Political parties want Minister of Finance Enoch Godongwana to focus his Budget Speech on the country’s economic growth crisis.
Godongwana will, on Wednesday, present the budget allocation for 2024 to Parliament, in Cape Town City Hall.
GOOD secretary-general and MP Brett Herron said that South Africa had a poverty crisis, an unemployment crisis, and a low economic growth crisis, explaining that it needs between 5% and 6% of economic growth to create employment to meaningfully reduce extreme poverty.
Herron highlighted that the current projected growth, of 1% this year and 1.3% next year, was insufficient to address unemployment and poverty.
“To get the economy growing the Minister of Finance must avoid the introduction of austerity measures – budget cuts to infrastructure, and key programmes and services. Introducing austerity measures will exacerbate contraction of our economy and entrench the staggering suffering of the poorest people of this country,” he said.
He added that if Godongwana failed to comprehensively address that crisis then he would doom the country to extended low economic growth and deepening poverty and unemployment.
GOOD said the Minister must invest in the basics of economic growth: infrastructure, electricity supply, freight transport networks, water infrastructure and digital communications.
NEW DEBTS
The Inkatha Freedom Party (IFP) expects the Minister to announce an increase in infrastructure development projects, particularly in rural areas, this includes roads, bridges, town-planning, new bulk water and stormwater drainage and sewer systems.
“After 30 years controlling the purse strings of the public’s money, the ANC [African National Congress] must be cautioned to not fiscally dump finances onto quick election-winning projects to curry favour with the electorate,” the IFP said.
The party cautioned Godongwana against delivering a speech that will only “sound nice” to the electorate but that cannot be implemented by government.
“It is our hope that the ANC does not commit government’s resources to pie-in-the-sky plans or take on any new debt, that will likely result in setting up the next government for failure,” the IFP explained.
FISCAL SUSTAINABILITY
African Christian Democratic Party (ACDP) MP Steve Swart said that National Treasury’s most recent February data showed that public finances were in a poor state and had worsened since November’s Medium Term Budget Policy Statement (MTBPS), with the budget deficit expected to widen from February’s Budget forecast of 4% of gross domestic product (GDP) and then 4.9% in November, to 6% of GDP.
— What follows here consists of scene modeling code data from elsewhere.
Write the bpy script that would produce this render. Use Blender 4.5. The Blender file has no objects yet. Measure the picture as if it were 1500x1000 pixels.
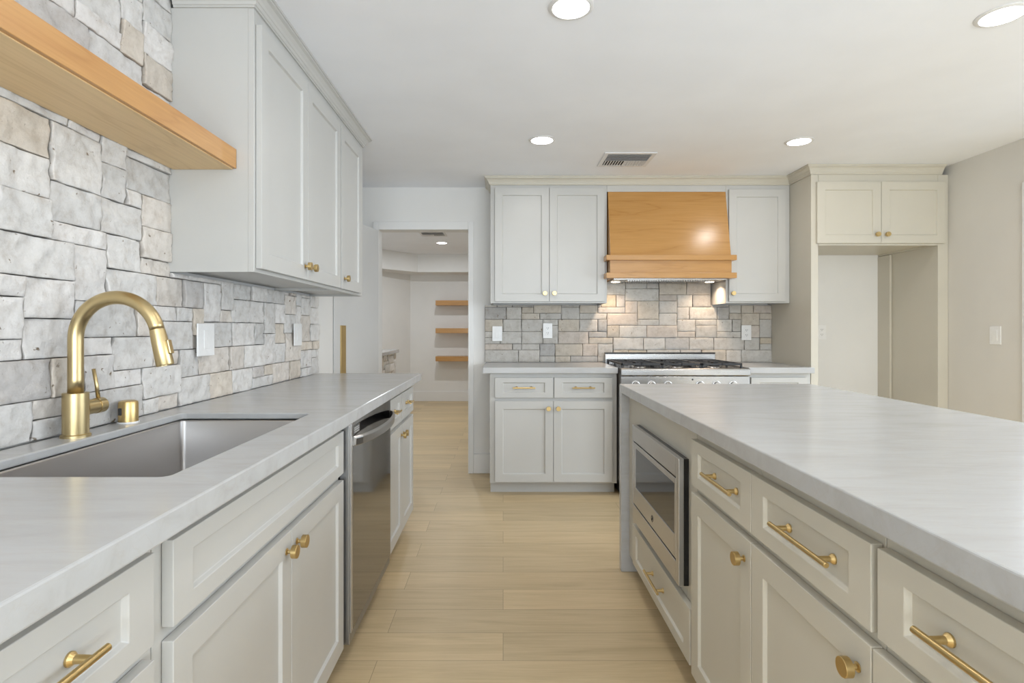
import bpy, bmesh, math, random
from mathutils import Vector, Matrix, noise

PI = math.pi
SC = bpy.context.scene
COL = SC.collection

# ------------------------------------------------------------------ camera, world, exposure
cam_data = bpy.data.cameras.new('camera')
cam = bpy.data.objects.new('camera', cam_data)
COL.objects.link(cam)
cam.location = (0.0, 0.0, 1.19)
cam.rotation_euler = (PI / 2, 0, 0)
cam_data.sensor_width = 36.0
cam_data.lens = 800.0 * 36.0 / 1500.0
cam_data.shift_x = 13.0 / 1500.0
cam_data.shift_y = -19.0 / 1500.0
cam_data.clip_start = 0.02
SC.camera = cam

world = bpy.data.worlds.new('world')
SC.world = world
world.use_nodes = True
bg = world.node_tree.nodes['Background']
bg.inputs['Color'].default_value = (0.80, 0.90, 1.0, 1)
bg.inputs['Strength'].default_value = 1.0

SC.view_settings.view_transform = 'Standard'
SC.view_settings.look = 'None'
SC.view_settings.exposure = 0.075
SC.view_settings.gamma = 1.0
SC.view_settings.use_curve_mapping = False
SC.cycles.max_bounces = 12
SC.cycles.diffuse_bounces = 8
SC.cycles.glossy_bounces = 5
SC.cycles.caustics_reflective = False
SC.cycles.caustics_refractive = False
SC.cycles.sample_clamp_indirect = 4.0

CEIL = 2.352
XL, XR, YB = -1.17, 3.18, 4.50      # wall faces
YREAR = -3.2


def area(name, loc, rot, sx, sy, power, color, shape='RECTANGLE', spread=PI, parent=None):
    d = bpy.data.lights.new(name, 'AREA')
    d.shape = shape
    d.size = sx
    d.size_y = sy
    d.energy = power
    d.color = color
    d.spread = spread
    o = bpy.data.objects.new(name, d)
    COL.objects.link(o)
    o.location = loc
    o.rotation_euler = rot
    if parent is not None:
        o.parent = parent
    return o


# daylight through the right wall opening; added rear soft fill, tilted at the ceiling
area('side_daylight', (3.42, 1.6, 1.05), (0, PI / 2 - 0.6, 0), 1.85, 2.9, 68, (0.80, 0.90, 1.0), 'RECTANGLE', 2.3)
area('rear_fill', (1.0, -3.30, 1.25), (PI / 2 + 0.95, 0, 0), 3.7, 2.1, 240, (0.85, 0.935, 1.0))


# ------------------------------------------------------------------ material helpers
def new_mat(name):
    m = bpy.data.materials.new(name)
    m.use_nodes = True
    nt = m.node_tree
    b = nt.nodes['Principled BSDF']
    return m, nt, b


def nd(nt, t, **kw):
    n = nt.nodes.new(t)
    for k, v in kw.items():
        if k in n.inputs:
            n.inputs[k].default_value = v
        else:
            setattr(n, k, v)
    return n


def ramp(nt, fac, stops):
    r = nt.nodes.new('ShaderNodeValToRGB')
    el = r.color_ramp.elements
    while len(el) < len(stops):
        el.new(0.5)
    for e, (p, c) in zip(el, stops):
        e.position = p
        e.color = (c[0], c[1], c[2], 1) if len(c) == 3 else c
    nt.links.new(fac, r.inputs['Fac'])
    return r


def coords(nt, scale=(1, 1, 1), rot=(0, 0, 0)):
    t = nt.nodes.new('ShaderNodeTexCoord')
    mp = nt.nodes.new('ShaderNodeMapping')
    mp.inputs['Scale'].default_value = scale
    mp.inputs['Rotation'].default_value = rot
    nt.links.new(t.outputs['Object'], mp.inputs['Vector'])
    return mp.outputs['Vector']


def bump(nt, b, height, strength=0.2, dist=0.002):
    bp = nt.nodes.new('ShaderNodeBump')
    bp.inputs['Strength'].default_value = strength
    bp.inputs['Distance'].default_value = dist
    nt.links.new(height, bp.inputs['Height'])
    nt.links.new(bp.outputs['Normal'], b.inputs['Normal'])


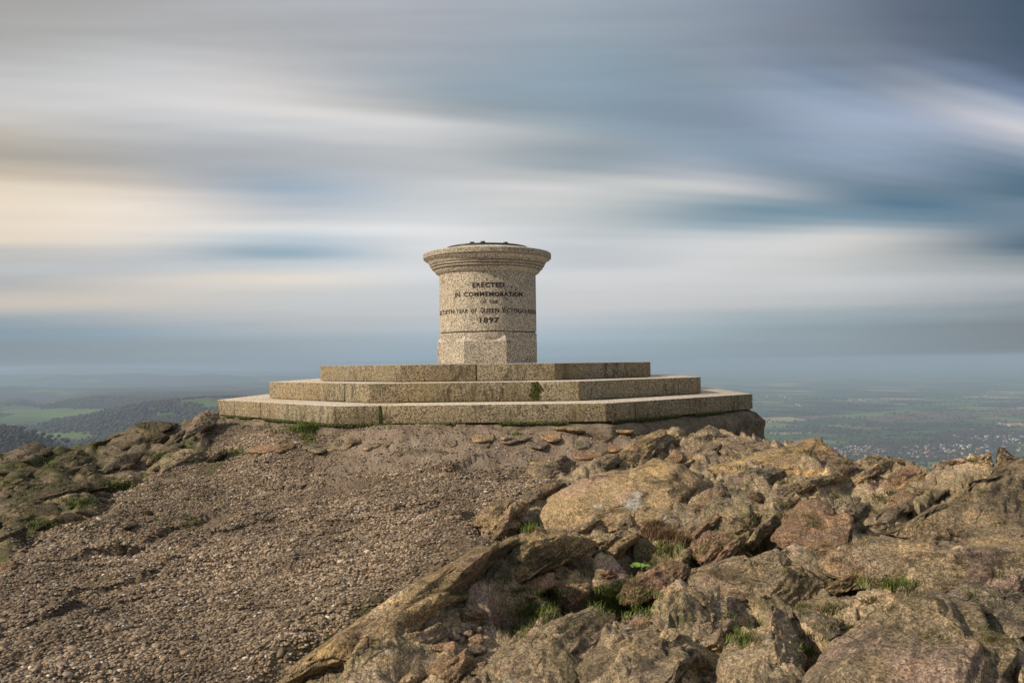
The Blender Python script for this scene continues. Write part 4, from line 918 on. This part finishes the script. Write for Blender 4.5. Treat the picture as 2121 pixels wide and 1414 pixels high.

Swart explained that this fiscal slippage was largely owing to lower revenue performance, lower economic growth (expected at 0.5% of GDP), a higher public sector wage bill, and higher debt service costs.
“This delays attempts at fiscal consolidation, with gross debt to GDP set to escalate from last February’s projected 72.2%, and November’s 74.7%, and now expected to peak at 77.7% in 2025/26, as projected,” he said.
This was far higher than the debt ratio of 60% that was generally seen as the maximum sustainable debt ratio for an emerging economy like South Africa, he added.
In view of this, the ACDP expects further details, in Thursday’s Budget Speech, of additional rules required to provide an anchor for fiscal sustainability alluded to in November’s MTBPS.
Swart said lower economic growth had largely been caused by ongoing loadshedding and severe challenges with logistics, both rail and ports, as well as reduced demand for commodities.
He explained that fiscal consolidation would be far more difficult to achieve in this election year, saying it was assumed that the Social Relief of Distress Grant paid to about 8-million people would come to an end in March 2024.
There are also further pressures for bail-outs to State-owned enterprises, such as Transnet, which has requested a R47-billion equity injection or loan, as well as for taxpayers to take over R61-billion of its R130-billion debt.
“As it is, National Treasury provided an additional R47-billion guarantee already to make it easier for Transnet to raise capital in the markets. This must be seen against the amount appropriated against the Eskom Debt Relief Act and the payments to Eskom amounting to a staggering R44-billion for the year,” Swart said.
Meanwhile, he said the implementation of the unaffordable National Health Insurance Bill would probably not even be factored in, given the fiscal constraints.
The ACDP believes that the only long-term solution to a debt spiral is a rejuvenated economy, premised on stable energy provision and a vastly improved logistics network.